Eu já tive cachorro de todo tipo e de todos os nomes. Já tive Sansão, Popeye, Beatle... tenho a Lulu e o Jerry. A Lulu está velhinha e mora com a minha mãe. O Jerry está na flor da idade e devora as plantas so meu jardim. Passei tempos sem querer ter outro cachorro depois que o Beatle morreu. Ele era como o seu Lancelot. Lindo, não era de raça, mas era enorme e tão fofo e me fazia companhia e eu amava tanto aquele cachorro. Todo mundo amava. Ele era conhecido por todos. Emgraçado como essas criaturinhas se tornam parte de nossas vidas. Hoje eu tenho o Jerry Mcguire e ele é louco, mas estou apegada. Minha nossa.

Bjs, Lori.

Lov u.

Dulce Miller disse...

Eu acredito em tudo! ;)
Estou adorando esta série e esta foto é simplesmente maravilhosa!

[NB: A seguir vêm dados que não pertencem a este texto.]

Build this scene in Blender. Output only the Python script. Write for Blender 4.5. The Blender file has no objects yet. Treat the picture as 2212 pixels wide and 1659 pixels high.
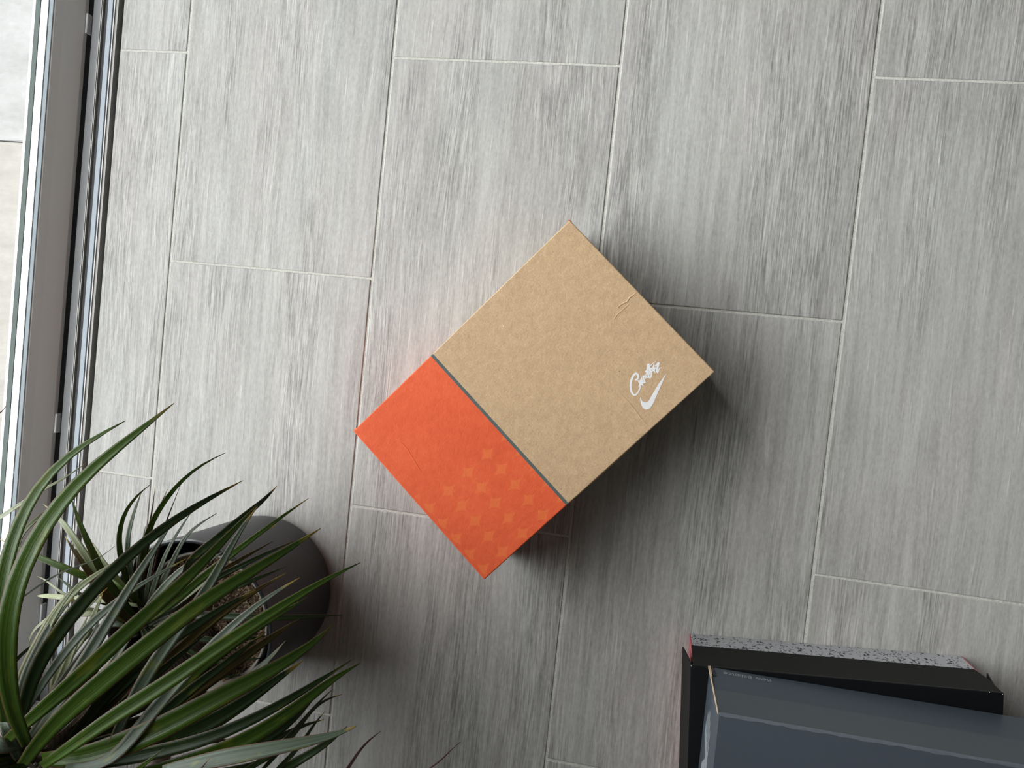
import bpy, bmesh, math, random
from mathutils import Vector, Matrix
random.seed(7)
S = bpy.context.scene
COL = S.collection
# ------------------------------------------------------------------ camera
F_PX, IMG_W, IMG_H = 1661.0, 2212.0, 1659.0
CR = Matrix(((0.9786265990523351, -0.1081956256584004, 0.17488192077984335),
             (0.10223576802251737, 0.993840596242087, 0.04276350096898634),
             (-0.1784315761408449, -0.023970311836944674, 0.9836603055864018)))
CP = Vector((0.6838485498316386, -0.3716852262567775, 0.991239091754519))
cam = bpy.data.cameras.new('camera')
cam_o = bpy.data.objects.new('camera', cam)
COL.objects.link(cam_o)
cam.sensor_fit = 'HORIZONTAL'; cam.sensor_width = 36.0
cam.lens = 36.0 * F_PX / IMG_W
cam.clip_start = 0.01
cam_o.matrix_world = Matrix.Translation(CP) @ CR.to_4x4()
S.camera = cam_o
# ------------------------------------------------------------------ light
SKY = 7.5
w = bpy.data.worlds.new('overcast_sky'); S.world = w; w.use_nodes = True
nt = w.node_tree; nt.nodes.clear()
out = nt.nodes.new('ShaderNodeOutputWorld'); bg = nt.nodes.new('ShaderNodeBackground')
tc = nt.nodes.new('ShaderNodeTexCoord'); sx = nt.nodes.new('ShaderNodeSeparateXYZ'); rp = nt.nodes.new('ShaderNodeValToRGB')
nt.links.new(tc.outputs['Generated'], sx.inputs[0]); nt.links.new(sx.outputs['Z'], rp.inputs[0])
rp.color_ramp.elements[0].position = 0.0; rp.color_ramp.elements[0].color = (0.93, 0.945, 0.97, 1)
rp.color_ramp.elements[1].position = 0.9; rp.color_ramp.elements[1].color = (1.05, 1.062, 1.08, 1)
nt.links.new(rp.outputs[0], bg.inputs['Color']); bg.inputs['Strength'].default_value = SKY
nt.links.new(bg.outputs[0], out.inputs[0])
DOOR_Y0, DOOR_Y1, DOOR_H = -0.97, 1.00, 2.25      # glazed door opening in the left wall
pl = bpy.data.lights.new('door_portal', 'AREA'); pl.shape = 'RECTANGLE'
pl.size = DOOR_Y1 - DOOR_Y0; pl.size_y = DOOR_H
pl.cycles.is_portal = True
plo = bpy.data.objects.new('door_portal', pl); COL.objects.link(plo)
plo.matrix_world = Matrix.Translation((-0.30, (DOOR_Y0 + DOOR_Y1) / 2, DOOR_H / 2)) @ Matrix(((0, 0, -1), (1, 0, 0), (0, -1, 0))).to_4x4()
S.view_settings.view_transform = 'Standard'; S.view_settings.look = 'None'
S.view_settings.gamma = 1.0; S.view_settings.use_curve_mapping = False
S.view_settings.exposure = 0.0
S.cycles.use_denoising = True
S.cycles.max_bounces = 8; S.cycles.diffuse_bounces = 5; S.cycles.transparent_max_bounces = 16
S.cycles.sample_clamp_indirect = 6.0; S.cycles.caustics_reflective = False; S.cycles.caustics_refractive = False

def at(px, py, h=0.0):
    """photograph pixel -> the point of the room seen there at height h"""
    d = CR @ Vector(((px - IMG_W / 2) / F_PX, -(py - IMG_H / 2) / F_PX, -1.0))
    return CP + d * ((h - CP.z) / d.z)

# ------------------------------------------------------------------ helpers
def link(o, parent=None):
    COL.objects.link(o)
    if parent is not None: o.parent = parent
    return o
def obj(name, bm, mat, parent=None, loc=None, smooth=False):
    me = bpy.data.meshes.new(name); bm.normal_update(); bm.to_mesh(me); bm.free()
    if smooth:
        for p in me.polygons: p.use_smooth = True
    if mat is not None:
        for m in (mat if isinstance(mat, (list, tuple)) else [mat]): me.materials.append(m)
    o = bpy.data.objects.new(name, me)
    if loc is not None: o.location = loc
    return link(o, parent)
def empty(name, loc=(0, 0, 0), rz=0.0):
    o = bpy.data.objects.new(name, None); o.empty_display_size = 0.05
    o.location = loc; o.rotation_euler = (0, 0, rz); return link(o)
def tag(o, label=None, cat=None, group=None, kind=None):
    if label: o['label'] = label
    if cat: o['category'] = cat
    if group: o['group'] = group
    if kind: o['kind'] = kind
    return o
def box(bm, x0, x1, y0, y1, z0, z1, bev=0.0, seg=1, mat=0):
    r = bmesh.ops.create_cube(bm, size=1.0)
    vs = r['verts']
    bmesh.ops.scale(bm, vec=(x1 - x0, y1 - y0, z1 - z0), verts=vs)
    bmesh.ops.translate(bm, vec=((x0 + x1) / 2, (y0 + y1) / 2, (z0 + z1) / 2), verts=vs)
    fs = {f for v in vs for f in v.link_faces}
    for f in fs: f.material_index = mat
    if bev > 0:
        es = list({e for v in vs for e in v.link_edges})
        rb = bmesh.ops.bevel(bm, geom=es, offset=bev, segments=seg, affect='EDGES', profile=0.5)
        for f in rb['faces']: f.material_index = mat
    return vs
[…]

Boa semana pra você, querida Lore!

Anônimo disse...

Lorepop e Lancelot. rsrsrsrs
Adoro o nome dos seus doguinhos rsrsrsrs E claro que ele é meio humano, omaior exemplo é a facilidade de aprender só o que lhe interessa, todos nós não somso assim rsrsrs.
Eu já vi, isso "ecziste" alguns cachorros leem pensamentos eu conheço um assim também e que reclama pq não o levam para dormir tbm hahahahaha [Rumo ao tri rsrsrs]

tiago.augusto disse...

adoro as histórias do Lan! =D

Francine Esqueda disse...

Ai que saudade desta maravilhosa Blogosfera! Saudade de pessoas ótimas como vc! Adorei seu post... que fofas fotos, a historia e a frase de Josh Billings
Agora estou de volta... Sempre correndo atrás do tempo... Cheia de trabalho e compromissos, mas com muita saudade daqui!
Beijos... logo volto!

Éverton Vidal Azevedo disse...

Ri muito e tenho que confessar que até dei uma lagrimada (porque homem não chora =P ^^) lembrando da pretinha. Não teve jeito. Tive que parar pra escrever um texto.

BJ!

Amigao disse...

Estou há um tempo lendo este post e só hoje consegui um tempinho pra ler até o final.
Em outra época eu diria, até o mês passado por exemplo eu ia chamar você de louca.E hoje, olha eu ai, quase chorando com estas histórias.
A Ana Carolina, agora pegou o hábito de dormir atrás do fogão, como vou tirar este costume dela?
Vou ler o outro post.

Amigao disse...
Este comentário foi removido pelo autor.
Natália disse...

É claro que eu acredito nessas peripécias quase humanos do Lancelot. Quem tem cachorro sabe direitinho que por mais que essas coisinhas aprontem todas a gente sempre acha engraçado e não tem coragem de brigar.
Aqui em casa é do mesmo jeito e eu apaixonada demais pela minha bichinha, que não pode nem sonhar em ter outro cachorro por perto, que ela já moooorre de ciúme.